The bottom of a large (80 in. by 120 in. by 30 ft) oval corrugated metal pipe culvert, running beneath Forest Lane in East Goshen Township, Pa., had rusted out. The road is a significant connector between three main suburban Philadelphia traffic routes.

Fixing the culvert was of immediate importance because the missing invert sections could cause erosion of surrounding soils, ultimately weakening road compaction and possibly forming sinkholes.

Township Manager Rick Smith and Mark Miller, the township’s director of public works, visited the site to observe the pipe’s deterioration.
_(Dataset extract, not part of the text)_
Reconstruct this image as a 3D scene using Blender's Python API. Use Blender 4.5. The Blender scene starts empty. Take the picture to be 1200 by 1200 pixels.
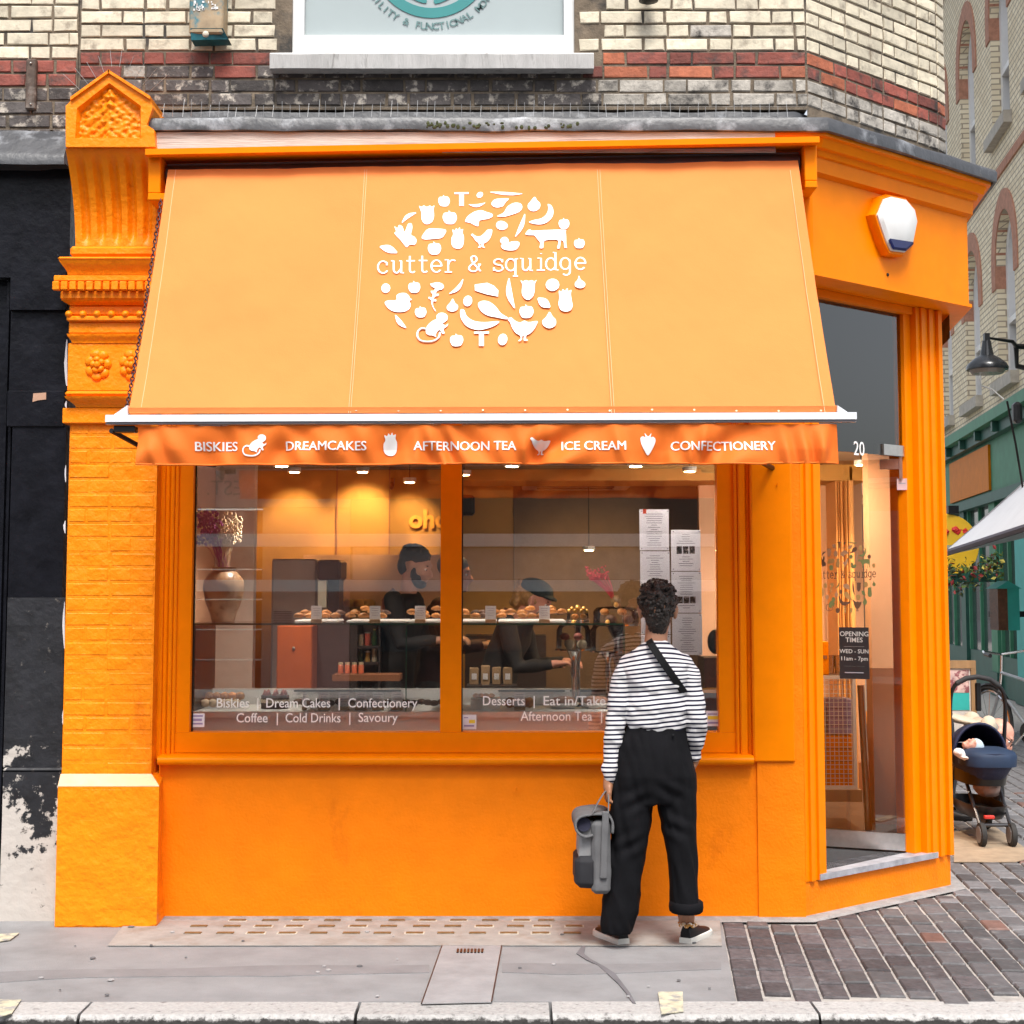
import bpy, bmesh, math, random
from mathutils import Vector, Matrix, noise
from mathutils.geometry import tessellate_polygon
R = math.radians
rnd = random.Random(7)
SC = bpy.context.scene
COL = SC.collection

# ---------------------------------------------------------------- camera
F = 1817.0                      # focal length in pixels of the 1200 px photograph
CY, CZ = -7.7, 1.6
TILT = R(4.8)
PPY = 690.0 - F * math.tan(TILT)
cam_d = bpy.data.cameras.new('camera'); cam = bpy.data.objects.new('camera', cam_d); COL.objects.link(cam)
cam.location = (0, CY, CZ); cam.rotation_euler = (R(90) + TILT, 0, 0)
cam_d.sensor_width = 36; cam_d.lens = F / 1200 * 36
cam_d.shift_y = (PPY - 600) / 1200
cam_d.clip_start = 0.1; cam_d.clip_end = 500
SC.camera = cam

# ---------------------------------------------------------------- sky, sun, exposure
SUN_EL, SUN_AZ = R(58), R(6)      # azimuth measured from -y (towards the camera) to +x
world = bpy.data.worlds.new('World'); SC.world = world; world.use_nodes = True
wn = world.node_tree.nodes; wl = world.node_tree.links
bg = wn['Background']; sky = wn.new('ShaderNodeTexSky'); sky.sky_type = 'NISHITA'; sky.sun_disc = False
sky.sun_elevation = SUN_EL; sky.sun_rotation = math.pi - SUN_AZ
sky.dust_density = 3.0; sky.ozone_density = 0.6; sky.air_density = 1.0
hs = wn.new('ShaderNodeHueSaturation'); hs.inputs['Saturation'].default_value = 0.35   # thin white cloud
wl.new(sky.outputs[0], hs.inputs['Color']); wl.new(hs.outputs[0], bg.inputs['Color'])
bg.inputs['Strength'].default_value = 0.10
sun_d = bpy.data.lights.new('sun', 'SUN'); sun_d.energy = 1.5; sun_d.angle = R(20); sun_d.color = (1, .96, .9)
sun = bpy.data.objects.new('sun', sun_d); COL.objects.link(sun)
sdir = Vector((math.sin(SUN_AZ) * math.cos(SUN_EL), -math.cos(SUN_AZ) * math.cos(SUN_EL), math.sin(SUN_EL)))
sun.rotation_euler = sdir.to_track_quat('Z', 'Y').to_euler(); sun.location = (3, -6, 9)
SC.view_settings.view_transform = 'Standard'; SC.view_settings.look = 'None'
SC.view_settings.gamma = 1; SC.view_settings.use_curve_mapping = False
SC.view_settings.exposure = 1.42

# ---------------------------------------------------------------- pixel -> place
FW = Vector((0, math.cos(TILT), math.sin(TILT))); UP = Vector((0, -math.sin(TILT), math.cos(TILT))); RT = Vector((1, 0, 0))
EYE = Vector((0, CY, CZ))
def ray(px, py): return FW + RT * ((px - 600) / F) + UP * ((PPY - py) / F)
def W(px, py, y):
    d = ray(px, py); return EYE + d * ((y - CY) / d.y)
def X(px, y, py=700): return W(px, py, y).x
def Z(py, y, px=600): return W(px, py, y).z
def hit(px, py, p0, n):
    d = ray(px, py); return EYE + d * ((p0 - EYE).dot(n) / d.dot(n))
def ground(px, py, z=0.0): return hit(px, py, Vector((0, 0, z)), Vector((0, 0, 1)))

# ---------------------------------------------------------------- materials
_m = {}
def mat(name, col, rough=.6, var=.15, vs=6, bump=0, bs=40, metal=0, spec=.5, col2=None, c2scale=3, c2lo=.5, c2hi=.6, rnd_amt=0, emit=0, coat=0, stretch=None, bump2=0, bs2=5, alpha=None, sheen=0):
    if name in _m: return _m[name]
    m = bpy.data.materials.new(name); m.use_nodes = True; _m[name] = m
    nt = m.node_tree; N = nt.nodes; L = nt.links; b = N['Principled BSDF']
    b.inputs['Roughness'].default_value = rough; b.inputs['Metallic'].default_value = metal
    b.inputs['Specular IOR Level'].default_value = spec
    if coat: b.inputs['Coat Weight'].default_value = coat
    if sheen: b.inputs['Sheen Weight'].default_value = sheen
    geo = N.new('ShaderNodeNewGeometry'); vec = geo.outputs['Position']
    if stretch:
        mp = N.new('ShaderNodeMapping'); mp.inputs['Scale'].default_value = stretch; L.new(vec, mp.inputs[0]); vec = mp.outputs[0]
    no = N.new('ShaderNodeTexNoise'); no.inputs['Scale'].default_value = vs; no.inputs['Detail'].default_value = 6; no.inputs['Roughness'].default_value = .6
    L.new(vec, no.inputs['Vector'])
    mr = N.new('ShaderNodeMapRange'); mr.inputs['From Min'].default_value = .3; mr.inputs['From Max'].default_value = .7
    mr.inputs['To Min'].default_value = 1 - var; mr.inputs['To Max'].default_value = 1 + var; L.new(no.outputs[0], mr.inputs[0])
    base = N.new('ShaderNodeRGB'); base.outputs[0].default_value = (*col, 1); out = base.outputs[0]
    if col2:
        n2 = N.new('ShaderNodeTexNoise'); n2.inputs['Scale'].default_value = c2scale; n2.inputs['Detail'].default_value = 8; n2.inputs['Roughness'].default_value = .65; L.new(vec, n2.inputs['Vector'])
        m2 = N.new('ShaderNodeMapRange'); m2.inputs['From Min'].default_value = c2lo; m2.inputs['From Max'].default_value = c2hi; L.new(n2.outputs[0], m2.inputs[0])
        mx = N.new('ShaderNodeMix'); mx.data_type = 'RGBA'; mx.inputs[7].default_value = (*col2, 1); L.new(m2.outputs[0], mx.inputs[0]); L.new(out, mx.inputs[6]); out = mx.outputs[2]
    val = mr.outputs[0]
    if rnd_amt:
        oi = N.new('ShaderNodeObjectInfo'); r2 = N.new('ShaderNodeMapRange'); r2.inputs['To Min'].default_value = 1 - rnd_amt; r2.inputs['To Max'].default_value = 1 + rnd_amt
        L.new(oi.outputs['Random'], r2.inputs[0]); mm = N.new('ShaderNodeMath'); mm.operation = 'MULTIPLY'; L.new(val, mm.inputs[0]); L.new(r2.outputs[0], mm.inputs[1]); val = mm.outputs[0]
    vm = N.new('ShaderNodeVectorMath'); vm.operation = 'SCALE'; L.new(out, vm.inputs[0]); L.new(val, vm.inputs['Scale'])
    L.new(vm.outputs[0], b.inputs['Base Color'])
    if emit:
        b.inputs['Emission Color'].default_value = (*col, 1); b.inputs['Emission Strength'].default_value = emit
    if bump or bump2:
        h = None
        for bb, ss in ((bump, bs), (bump2, bs2)):
            if not bb: continue
            nb = N.new('ShaderNodeTexNoise'); nb.inputs['Scale'].default_value = ss; nb.inputs['Detail'].default_value = 5; L.new(vec, nb.inputs['Vector'])
            bu = N.new('ShaderNodeBump'); bu.inputs['Strength'].default_value = 1; bu.inputs['Distance'].default_value = bb; L.new(nb.outputs[0], bu.inputs['Height'])
            if h: L.new(h, bu.inputs['Normal'])
            h = bu.outputs[0]
        L.new(h, b.inputs['Normal'])
    m['out'] = 1
    return m
def patch(m, col, expr_lo, expr_hi, scale=6, zc=0, zk=0, xk=0, detail=8, rough=None, stretch=(1, 1, 1)):
    """lay a second colour over a material where noise (+ a height term) passes a threshold: wear, stains, flaked paint"""
    N = m.node_tree.nodes; L = m.node_tree.links; b = N['Principled BSDF']
    src = b.inputs['Base Color'].links[0].from_socket
    geo = N.new('ShaderNodeNewGeometry'); mp = N.new('ShaderNodeMapping'); mp.inputs['Scale'].default_value = stretch; L.new(geo.outputs['Position'], mp.inputs[0])
    no = N.new('ShaderNodeTexNoise'); no.inputs['Scale'].default_value = scale; no.inputs['Detail'].default_value = detail; no.inputs['Roughness'].default_value = .7; L.new(mp.outputs[0], no.inputs['Vector'])
    sx = N.new('ShaderNodeSeparateXYZ'); L.new(geo.outputs['Position'], sx.inputs[0])
    a = N.new('ShaderNodeMath'); a.operation = 'MULTIPLY_ADD'; a.inputs[1].default_value = zk; a.inputs[2].default_value = -zk * zc; L.new(sx.outputs[2], a.inputs[0])
    c = N.new('ShaderNodeMath'); c.operation = 'ADD'; L.new(no.outputs[0], c.inputs[0]); L.new(a.outputs[0], c.inputs[1])
    mr = N.new('ShaderNodeMapRange'); mr.inputs['From Min'].default_value = expr_lo; mr.inputs['From Max'].default_value = expr_hi; L.new(c.outputs[0], mr.inputs[0])
    mx = N.new('ShaderNodeMix'); mx.data_type = 'RGBA'; mx.inputs[7].default_value = (*col, 1); L.new(mr.outputs[0], mx.inputs[0]); L.new(src, mx.inputs[6]); L.new(mx.outputs[2], b.inputs['Base Color'])
    return m
def glass(name, tint=(1, 1, 1), k=1.5, ior=1.5, rough=0.0):
    if name in _m: return _m[name]
    m = bpy.data.materials.new(name); m.use_nodes = True; _m[name] = m
    nt = m.node_tree; N = nt.nodes; L = nt.links; N.remove(N['Principled BSDF']); o = N['Material Output']
    t = N.new('ShaderNodeBsdfTransparent'); t.inputs[0].default_value = (*tint, 1)
    g = N.new('ShaderNodeBsdfGlossy'); g.inputs['Roughness'].default_value = rough
    f = N.new('ShaderNodeFresnel'); f.inputs[0].default_value = ior
    mu = N.new('ShaderNodeMath'); mu.operation = 'MULTIPLY'; mu.inputs[1].default_value = k; mu.use_clamp = True; L.new(f.outputs[0], mu.inputs[0])
    mx = N.new('ShaderNodeMixShader'); L.new(mu.outputs[0], mx.inputs[0]); L.new(t.outputs[0], mx.inputs[1]); L.new(g.outputs[0], mx.inputs[2]); L.new(mx.outputs[0], o.inputs[0])
    return m
def lamp_mat(name, col, e):
    if name in _m: return _m[name]
    m = bpy.data.materials.new(name); m.use_nodes = True; _m[name] = m
    b = m.node_tree.nodes['Principled BSDF']; b.inputs['Base Color'].default_value = (*col, 1); b.inputs['Emission Color'].default_value = (*col, 1); b.inputs['Emission Strength'].default_value = e
    return m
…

“Except for the bottom center section of the culvert, the rest was in excellent shape,” Smith said. “Replacing it (all) seemed overkill.”

The team also considered the potential complete redesign; stringent, environmentally sensitive permitting; estimated eight-week traffic disruption; and $175,000 price tag to consider for an open-cut approach. Everyone was eager to avoid that, so a trenchless solution was in order.

Nate Cline, design engineer for Pennoni Associates, the township’s consulting firm, wrote a project specification. He considered felt liner cured-in-place pipe (CIPP), fiberglass liner CIPP, spray-applied epoxy and spray-applied polyurethane.

Abel Recon of Mountville, Pa., bid $66,000, nearly one-third of the estimate for traditional methods. This included bypass pumping to temporarily relocate active stream flow, and the installation of 600 mils of Sprayroq’s Spraywall structural polyurethane product. Groundwater pressure forcing soil through the missing pipe sections was eliminated with a cement waterstop mix, profiled to the host structure.

East Goshen was pleased with the single-day setup and installation, which required only the placement of traffic cones, rather than road closures and detours. The product allowed for simplified environmental permitting and engineering, as well as cost savings. Its third-party-verified performance gave Smith and the township confidence that the expenditure was a long-term investment.